[Lines of data]
■ ■ ■ ■
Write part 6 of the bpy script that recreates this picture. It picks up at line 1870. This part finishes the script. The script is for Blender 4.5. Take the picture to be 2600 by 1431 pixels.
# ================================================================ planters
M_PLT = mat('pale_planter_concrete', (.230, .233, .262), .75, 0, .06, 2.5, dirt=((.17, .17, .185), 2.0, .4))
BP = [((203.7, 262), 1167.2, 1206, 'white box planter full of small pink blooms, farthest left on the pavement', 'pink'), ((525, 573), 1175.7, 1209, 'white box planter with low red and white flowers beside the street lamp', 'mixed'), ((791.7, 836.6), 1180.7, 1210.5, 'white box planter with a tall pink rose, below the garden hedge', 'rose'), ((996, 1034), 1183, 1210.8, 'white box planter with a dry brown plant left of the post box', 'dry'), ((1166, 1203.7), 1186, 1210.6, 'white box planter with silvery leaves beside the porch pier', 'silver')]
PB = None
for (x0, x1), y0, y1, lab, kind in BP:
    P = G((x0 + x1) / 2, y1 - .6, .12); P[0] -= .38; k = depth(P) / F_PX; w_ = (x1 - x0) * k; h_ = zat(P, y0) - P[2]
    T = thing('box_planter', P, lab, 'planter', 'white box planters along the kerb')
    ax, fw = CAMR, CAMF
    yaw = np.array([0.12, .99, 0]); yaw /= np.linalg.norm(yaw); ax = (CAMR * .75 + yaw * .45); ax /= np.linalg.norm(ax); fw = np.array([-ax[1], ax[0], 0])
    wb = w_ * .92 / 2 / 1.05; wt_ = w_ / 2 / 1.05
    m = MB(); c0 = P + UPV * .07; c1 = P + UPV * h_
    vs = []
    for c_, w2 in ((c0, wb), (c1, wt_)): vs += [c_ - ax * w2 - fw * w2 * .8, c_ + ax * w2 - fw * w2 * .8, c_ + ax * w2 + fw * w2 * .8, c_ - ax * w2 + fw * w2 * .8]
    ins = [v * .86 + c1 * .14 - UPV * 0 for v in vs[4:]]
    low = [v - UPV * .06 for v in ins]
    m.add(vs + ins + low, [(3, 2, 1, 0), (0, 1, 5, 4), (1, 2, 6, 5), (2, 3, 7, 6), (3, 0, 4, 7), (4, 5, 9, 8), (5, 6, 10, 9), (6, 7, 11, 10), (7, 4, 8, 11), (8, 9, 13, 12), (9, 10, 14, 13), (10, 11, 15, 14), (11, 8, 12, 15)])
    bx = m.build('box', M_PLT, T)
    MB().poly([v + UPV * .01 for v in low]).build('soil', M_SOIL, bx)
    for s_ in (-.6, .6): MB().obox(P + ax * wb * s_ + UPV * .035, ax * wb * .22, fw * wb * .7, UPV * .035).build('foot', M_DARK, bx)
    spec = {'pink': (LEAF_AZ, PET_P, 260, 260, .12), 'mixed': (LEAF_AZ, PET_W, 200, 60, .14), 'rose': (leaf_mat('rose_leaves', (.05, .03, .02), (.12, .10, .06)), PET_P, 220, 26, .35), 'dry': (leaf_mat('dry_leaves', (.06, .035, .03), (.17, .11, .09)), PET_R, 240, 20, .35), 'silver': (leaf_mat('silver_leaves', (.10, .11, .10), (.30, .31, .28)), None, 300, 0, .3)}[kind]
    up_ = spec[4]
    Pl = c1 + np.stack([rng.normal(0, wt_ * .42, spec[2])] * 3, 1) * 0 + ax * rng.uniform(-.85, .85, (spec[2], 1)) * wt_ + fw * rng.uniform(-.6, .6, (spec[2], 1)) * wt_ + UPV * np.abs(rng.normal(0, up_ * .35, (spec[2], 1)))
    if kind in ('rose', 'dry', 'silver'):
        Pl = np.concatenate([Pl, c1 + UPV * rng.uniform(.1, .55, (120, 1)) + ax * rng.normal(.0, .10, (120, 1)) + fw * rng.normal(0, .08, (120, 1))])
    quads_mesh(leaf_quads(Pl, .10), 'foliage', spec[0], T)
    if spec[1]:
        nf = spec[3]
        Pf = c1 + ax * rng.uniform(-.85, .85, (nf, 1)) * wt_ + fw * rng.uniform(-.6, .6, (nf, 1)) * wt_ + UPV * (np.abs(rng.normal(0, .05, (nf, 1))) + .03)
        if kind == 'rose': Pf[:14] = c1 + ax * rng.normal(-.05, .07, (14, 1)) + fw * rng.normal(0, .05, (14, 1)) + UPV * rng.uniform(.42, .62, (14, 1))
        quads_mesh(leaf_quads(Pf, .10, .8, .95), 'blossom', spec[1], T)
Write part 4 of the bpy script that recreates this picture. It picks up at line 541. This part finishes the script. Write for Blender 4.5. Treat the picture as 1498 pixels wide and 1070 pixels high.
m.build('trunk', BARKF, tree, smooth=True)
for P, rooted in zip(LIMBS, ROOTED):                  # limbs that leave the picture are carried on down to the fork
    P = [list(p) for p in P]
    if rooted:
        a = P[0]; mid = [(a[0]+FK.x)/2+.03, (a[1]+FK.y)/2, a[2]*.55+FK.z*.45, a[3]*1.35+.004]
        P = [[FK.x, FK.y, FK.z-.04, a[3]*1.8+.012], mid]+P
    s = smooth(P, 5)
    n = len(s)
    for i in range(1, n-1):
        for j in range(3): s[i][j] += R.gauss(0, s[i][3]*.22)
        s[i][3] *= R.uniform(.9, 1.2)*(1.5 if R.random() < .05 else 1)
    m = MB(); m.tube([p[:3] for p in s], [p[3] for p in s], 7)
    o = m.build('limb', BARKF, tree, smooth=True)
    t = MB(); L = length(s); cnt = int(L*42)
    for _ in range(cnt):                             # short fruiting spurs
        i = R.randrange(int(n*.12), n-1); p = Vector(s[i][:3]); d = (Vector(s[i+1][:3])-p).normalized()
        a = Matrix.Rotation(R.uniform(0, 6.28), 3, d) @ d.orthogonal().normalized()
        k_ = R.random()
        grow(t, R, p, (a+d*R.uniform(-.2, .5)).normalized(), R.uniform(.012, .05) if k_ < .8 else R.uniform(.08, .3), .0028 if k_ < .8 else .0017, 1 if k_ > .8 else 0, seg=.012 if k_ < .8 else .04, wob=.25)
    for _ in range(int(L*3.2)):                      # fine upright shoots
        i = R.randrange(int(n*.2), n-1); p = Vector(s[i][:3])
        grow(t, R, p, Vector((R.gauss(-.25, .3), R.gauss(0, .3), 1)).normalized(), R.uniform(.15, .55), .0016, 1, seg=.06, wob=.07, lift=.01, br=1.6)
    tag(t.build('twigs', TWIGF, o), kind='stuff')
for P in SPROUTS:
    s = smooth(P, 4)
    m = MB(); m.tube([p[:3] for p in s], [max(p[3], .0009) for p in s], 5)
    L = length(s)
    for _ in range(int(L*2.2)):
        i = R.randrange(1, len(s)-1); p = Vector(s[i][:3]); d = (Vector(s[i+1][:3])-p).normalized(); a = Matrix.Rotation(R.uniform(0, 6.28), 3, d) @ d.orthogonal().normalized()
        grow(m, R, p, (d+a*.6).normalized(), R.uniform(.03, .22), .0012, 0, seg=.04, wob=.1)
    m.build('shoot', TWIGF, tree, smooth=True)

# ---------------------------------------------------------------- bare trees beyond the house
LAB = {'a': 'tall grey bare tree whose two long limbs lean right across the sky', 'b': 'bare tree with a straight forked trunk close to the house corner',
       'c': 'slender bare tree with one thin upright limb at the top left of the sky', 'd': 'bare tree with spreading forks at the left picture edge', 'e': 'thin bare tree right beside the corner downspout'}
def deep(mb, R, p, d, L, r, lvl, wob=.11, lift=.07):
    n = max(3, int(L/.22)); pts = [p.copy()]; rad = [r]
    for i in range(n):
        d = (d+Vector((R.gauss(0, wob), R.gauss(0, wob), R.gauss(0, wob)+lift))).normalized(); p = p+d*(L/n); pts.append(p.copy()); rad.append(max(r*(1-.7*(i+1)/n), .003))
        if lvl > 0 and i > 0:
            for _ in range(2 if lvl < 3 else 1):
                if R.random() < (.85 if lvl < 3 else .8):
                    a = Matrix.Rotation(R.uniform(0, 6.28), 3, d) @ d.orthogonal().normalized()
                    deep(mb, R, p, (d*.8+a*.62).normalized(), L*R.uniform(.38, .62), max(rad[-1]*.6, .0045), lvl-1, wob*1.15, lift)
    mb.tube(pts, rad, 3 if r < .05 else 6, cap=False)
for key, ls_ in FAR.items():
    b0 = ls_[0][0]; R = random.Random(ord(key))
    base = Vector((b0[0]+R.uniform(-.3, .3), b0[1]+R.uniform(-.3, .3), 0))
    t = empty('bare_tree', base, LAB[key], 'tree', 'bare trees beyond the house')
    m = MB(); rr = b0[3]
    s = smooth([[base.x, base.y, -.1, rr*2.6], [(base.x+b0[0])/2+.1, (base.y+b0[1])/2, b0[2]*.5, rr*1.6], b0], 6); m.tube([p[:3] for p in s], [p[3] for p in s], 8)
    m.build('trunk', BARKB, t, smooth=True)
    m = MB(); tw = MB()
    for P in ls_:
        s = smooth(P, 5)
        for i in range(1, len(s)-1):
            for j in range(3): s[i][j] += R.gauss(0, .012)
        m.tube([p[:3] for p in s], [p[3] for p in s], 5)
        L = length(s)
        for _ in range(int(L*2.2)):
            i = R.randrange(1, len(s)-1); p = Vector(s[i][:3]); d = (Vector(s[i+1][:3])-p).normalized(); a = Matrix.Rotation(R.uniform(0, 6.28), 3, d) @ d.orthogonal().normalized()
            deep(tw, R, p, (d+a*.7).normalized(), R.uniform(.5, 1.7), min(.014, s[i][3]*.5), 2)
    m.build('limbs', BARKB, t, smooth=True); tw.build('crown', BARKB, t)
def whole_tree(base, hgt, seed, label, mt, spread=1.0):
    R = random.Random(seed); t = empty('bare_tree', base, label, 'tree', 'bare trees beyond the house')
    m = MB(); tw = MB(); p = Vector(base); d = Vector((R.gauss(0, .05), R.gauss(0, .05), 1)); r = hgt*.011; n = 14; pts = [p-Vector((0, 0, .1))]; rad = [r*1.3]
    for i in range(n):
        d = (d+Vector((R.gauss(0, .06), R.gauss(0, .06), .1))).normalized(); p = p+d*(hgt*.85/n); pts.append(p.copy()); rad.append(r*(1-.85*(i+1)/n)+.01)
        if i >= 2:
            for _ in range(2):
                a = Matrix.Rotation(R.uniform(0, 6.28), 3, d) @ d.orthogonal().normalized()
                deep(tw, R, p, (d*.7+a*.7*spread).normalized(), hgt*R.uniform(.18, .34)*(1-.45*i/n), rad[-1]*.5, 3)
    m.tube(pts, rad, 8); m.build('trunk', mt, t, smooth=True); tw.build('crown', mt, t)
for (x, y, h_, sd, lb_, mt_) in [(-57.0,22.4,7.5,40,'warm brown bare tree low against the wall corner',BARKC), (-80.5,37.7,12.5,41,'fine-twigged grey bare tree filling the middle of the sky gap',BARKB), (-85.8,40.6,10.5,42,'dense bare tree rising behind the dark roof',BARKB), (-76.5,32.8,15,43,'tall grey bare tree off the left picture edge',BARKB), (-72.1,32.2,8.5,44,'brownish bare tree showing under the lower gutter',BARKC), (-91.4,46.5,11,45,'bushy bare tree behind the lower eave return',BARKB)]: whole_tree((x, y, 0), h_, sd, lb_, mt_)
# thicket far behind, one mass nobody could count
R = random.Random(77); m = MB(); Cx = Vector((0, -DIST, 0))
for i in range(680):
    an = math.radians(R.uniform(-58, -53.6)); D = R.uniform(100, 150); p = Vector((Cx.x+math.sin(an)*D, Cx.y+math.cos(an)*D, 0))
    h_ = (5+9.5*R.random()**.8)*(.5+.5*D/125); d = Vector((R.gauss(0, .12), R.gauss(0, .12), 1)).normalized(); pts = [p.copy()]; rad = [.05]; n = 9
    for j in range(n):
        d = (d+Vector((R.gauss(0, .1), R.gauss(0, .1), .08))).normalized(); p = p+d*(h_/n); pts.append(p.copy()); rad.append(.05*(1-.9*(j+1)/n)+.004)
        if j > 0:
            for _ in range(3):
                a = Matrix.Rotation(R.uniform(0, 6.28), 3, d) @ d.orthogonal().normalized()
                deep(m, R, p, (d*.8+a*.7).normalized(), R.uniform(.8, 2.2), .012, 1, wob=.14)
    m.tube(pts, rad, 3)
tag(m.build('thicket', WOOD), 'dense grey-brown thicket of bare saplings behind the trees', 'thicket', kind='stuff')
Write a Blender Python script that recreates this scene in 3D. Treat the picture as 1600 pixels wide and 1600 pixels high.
■ ■ ■ ■
▶ _TASK TO COMPLETE_
Pull out all lines from the listing that contain the string "script".

▶ _SOLVED EXERCISE_
Write part 6 of the bpy script that recreates this picture. It picks up at line 1870. This part finishes the script. The script is for Blender 4.5. Take the picture to be 2600 by 1431 pixels.
Write part 4 of the bpy script that recreates this picture. It picks up at line 541. This part finishes the script. Write for Blender 4.5. Treat the picture as 1498 pixels wide and 1070 pixels high.
Write a Blender Python script that recreates this scene in 3D. Treat the picture as 1600 pixels wide and 1600 pixels high.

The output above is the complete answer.